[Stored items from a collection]
____

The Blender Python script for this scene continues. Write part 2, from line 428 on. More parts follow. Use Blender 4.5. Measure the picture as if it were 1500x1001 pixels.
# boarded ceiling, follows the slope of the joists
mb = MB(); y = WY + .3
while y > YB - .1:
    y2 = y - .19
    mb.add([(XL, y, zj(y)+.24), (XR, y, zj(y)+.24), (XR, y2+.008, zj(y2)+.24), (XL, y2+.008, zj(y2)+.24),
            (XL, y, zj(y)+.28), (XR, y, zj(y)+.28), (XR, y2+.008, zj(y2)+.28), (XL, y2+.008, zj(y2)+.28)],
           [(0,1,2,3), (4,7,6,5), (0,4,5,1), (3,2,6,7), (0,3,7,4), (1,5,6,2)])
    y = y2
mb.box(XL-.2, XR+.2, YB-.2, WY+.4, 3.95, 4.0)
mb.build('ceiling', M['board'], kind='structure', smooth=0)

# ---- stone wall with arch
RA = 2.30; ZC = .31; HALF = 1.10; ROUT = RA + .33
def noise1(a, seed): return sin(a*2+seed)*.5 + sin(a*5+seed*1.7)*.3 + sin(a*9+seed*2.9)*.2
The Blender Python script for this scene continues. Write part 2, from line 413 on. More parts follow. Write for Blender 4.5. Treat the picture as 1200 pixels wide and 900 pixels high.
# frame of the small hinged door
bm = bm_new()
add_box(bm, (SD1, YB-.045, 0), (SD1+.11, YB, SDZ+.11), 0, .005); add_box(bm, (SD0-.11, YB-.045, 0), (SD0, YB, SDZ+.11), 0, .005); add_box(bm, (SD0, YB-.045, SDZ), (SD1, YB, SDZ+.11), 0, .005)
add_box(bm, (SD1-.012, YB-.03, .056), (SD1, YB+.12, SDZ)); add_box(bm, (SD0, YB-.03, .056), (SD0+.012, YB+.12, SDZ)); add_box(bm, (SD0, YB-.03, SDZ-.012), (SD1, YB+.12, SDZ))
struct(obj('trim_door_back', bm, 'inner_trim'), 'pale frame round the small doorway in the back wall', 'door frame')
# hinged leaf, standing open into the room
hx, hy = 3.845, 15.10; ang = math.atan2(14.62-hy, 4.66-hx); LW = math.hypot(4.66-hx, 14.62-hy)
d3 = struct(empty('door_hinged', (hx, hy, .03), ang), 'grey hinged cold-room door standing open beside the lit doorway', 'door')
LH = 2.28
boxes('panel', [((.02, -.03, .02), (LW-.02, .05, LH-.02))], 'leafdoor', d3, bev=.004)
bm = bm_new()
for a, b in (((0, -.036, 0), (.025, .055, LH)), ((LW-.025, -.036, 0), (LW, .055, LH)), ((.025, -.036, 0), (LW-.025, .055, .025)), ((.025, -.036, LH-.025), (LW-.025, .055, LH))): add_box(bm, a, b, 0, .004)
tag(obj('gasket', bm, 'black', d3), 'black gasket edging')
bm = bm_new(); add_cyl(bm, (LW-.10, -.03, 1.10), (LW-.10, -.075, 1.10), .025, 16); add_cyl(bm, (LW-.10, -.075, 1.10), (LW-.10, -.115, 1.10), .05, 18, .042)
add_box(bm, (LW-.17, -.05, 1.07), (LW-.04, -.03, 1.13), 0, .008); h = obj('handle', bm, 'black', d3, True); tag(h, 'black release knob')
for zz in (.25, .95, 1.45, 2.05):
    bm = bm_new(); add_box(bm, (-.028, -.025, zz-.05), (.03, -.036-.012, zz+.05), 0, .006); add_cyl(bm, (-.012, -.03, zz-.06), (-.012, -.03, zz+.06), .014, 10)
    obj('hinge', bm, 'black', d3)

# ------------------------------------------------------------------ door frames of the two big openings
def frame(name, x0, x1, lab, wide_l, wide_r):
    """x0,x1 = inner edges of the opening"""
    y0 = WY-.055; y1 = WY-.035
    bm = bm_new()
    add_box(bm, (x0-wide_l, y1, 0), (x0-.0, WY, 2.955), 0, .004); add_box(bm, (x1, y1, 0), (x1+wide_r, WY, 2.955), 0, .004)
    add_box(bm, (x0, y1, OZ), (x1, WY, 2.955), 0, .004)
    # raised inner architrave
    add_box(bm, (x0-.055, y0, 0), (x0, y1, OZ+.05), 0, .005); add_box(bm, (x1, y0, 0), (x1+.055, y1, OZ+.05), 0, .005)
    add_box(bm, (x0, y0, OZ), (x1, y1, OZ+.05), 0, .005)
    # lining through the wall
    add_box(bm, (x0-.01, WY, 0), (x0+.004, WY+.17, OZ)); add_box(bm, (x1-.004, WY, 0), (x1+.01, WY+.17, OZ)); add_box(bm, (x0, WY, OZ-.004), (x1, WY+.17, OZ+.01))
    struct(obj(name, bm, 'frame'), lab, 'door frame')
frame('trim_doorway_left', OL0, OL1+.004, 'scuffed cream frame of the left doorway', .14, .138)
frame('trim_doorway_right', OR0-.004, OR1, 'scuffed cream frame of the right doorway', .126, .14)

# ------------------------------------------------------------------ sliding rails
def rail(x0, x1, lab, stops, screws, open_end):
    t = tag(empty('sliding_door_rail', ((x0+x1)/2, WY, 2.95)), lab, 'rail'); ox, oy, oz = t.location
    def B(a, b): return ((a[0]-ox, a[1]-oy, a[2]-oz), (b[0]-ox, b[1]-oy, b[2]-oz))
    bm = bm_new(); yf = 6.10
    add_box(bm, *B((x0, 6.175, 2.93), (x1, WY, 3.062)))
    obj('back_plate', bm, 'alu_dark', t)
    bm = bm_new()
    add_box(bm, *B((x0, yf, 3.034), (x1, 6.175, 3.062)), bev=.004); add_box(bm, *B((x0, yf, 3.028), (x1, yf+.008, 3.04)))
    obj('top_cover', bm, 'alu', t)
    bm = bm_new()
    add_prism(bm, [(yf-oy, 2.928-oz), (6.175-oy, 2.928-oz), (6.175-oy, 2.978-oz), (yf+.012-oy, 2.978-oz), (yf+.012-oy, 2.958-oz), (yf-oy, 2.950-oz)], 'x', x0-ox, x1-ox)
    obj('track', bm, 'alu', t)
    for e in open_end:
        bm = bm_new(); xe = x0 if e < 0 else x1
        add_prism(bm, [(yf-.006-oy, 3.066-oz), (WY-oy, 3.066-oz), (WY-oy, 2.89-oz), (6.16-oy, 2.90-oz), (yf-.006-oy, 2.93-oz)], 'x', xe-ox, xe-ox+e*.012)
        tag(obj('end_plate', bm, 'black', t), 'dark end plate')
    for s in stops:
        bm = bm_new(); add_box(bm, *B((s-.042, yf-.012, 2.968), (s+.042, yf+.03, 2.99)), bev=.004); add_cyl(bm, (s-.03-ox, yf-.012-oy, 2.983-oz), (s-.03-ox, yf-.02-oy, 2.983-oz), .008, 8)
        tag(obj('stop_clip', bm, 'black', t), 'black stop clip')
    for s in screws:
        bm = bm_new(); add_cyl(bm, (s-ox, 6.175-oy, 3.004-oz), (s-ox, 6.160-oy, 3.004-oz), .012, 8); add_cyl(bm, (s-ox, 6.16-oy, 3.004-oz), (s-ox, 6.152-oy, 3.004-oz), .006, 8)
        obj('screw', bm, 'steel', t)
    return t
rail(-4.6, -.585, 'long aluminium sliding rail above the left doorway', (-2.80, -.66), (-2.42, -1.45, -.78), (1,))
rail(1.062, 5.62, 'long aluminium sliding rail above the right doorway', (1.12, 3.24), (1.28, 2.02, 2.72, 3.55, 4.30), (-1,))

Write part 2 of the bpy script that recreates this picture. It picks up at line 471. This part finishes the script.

____

[Given problem] Copy every line of the listing that includes the string "Write".

[The completed task]
The Blender Python script for this scene continues. Write part 2, from line 428 on. More parts follow. Use Blender 4.5. Measure the picture as if it were 1500x1001 pixels.
The Blender Python script for this scene continues. Write part 2, from line 413 on. More parts follow. Write for Blender 4.5. Treat the picture as 1200 pixels wide and 900 pixels high.
Write part 2 of the bpy script that recreates this picture. It picks up at line 471. This part finishes the script.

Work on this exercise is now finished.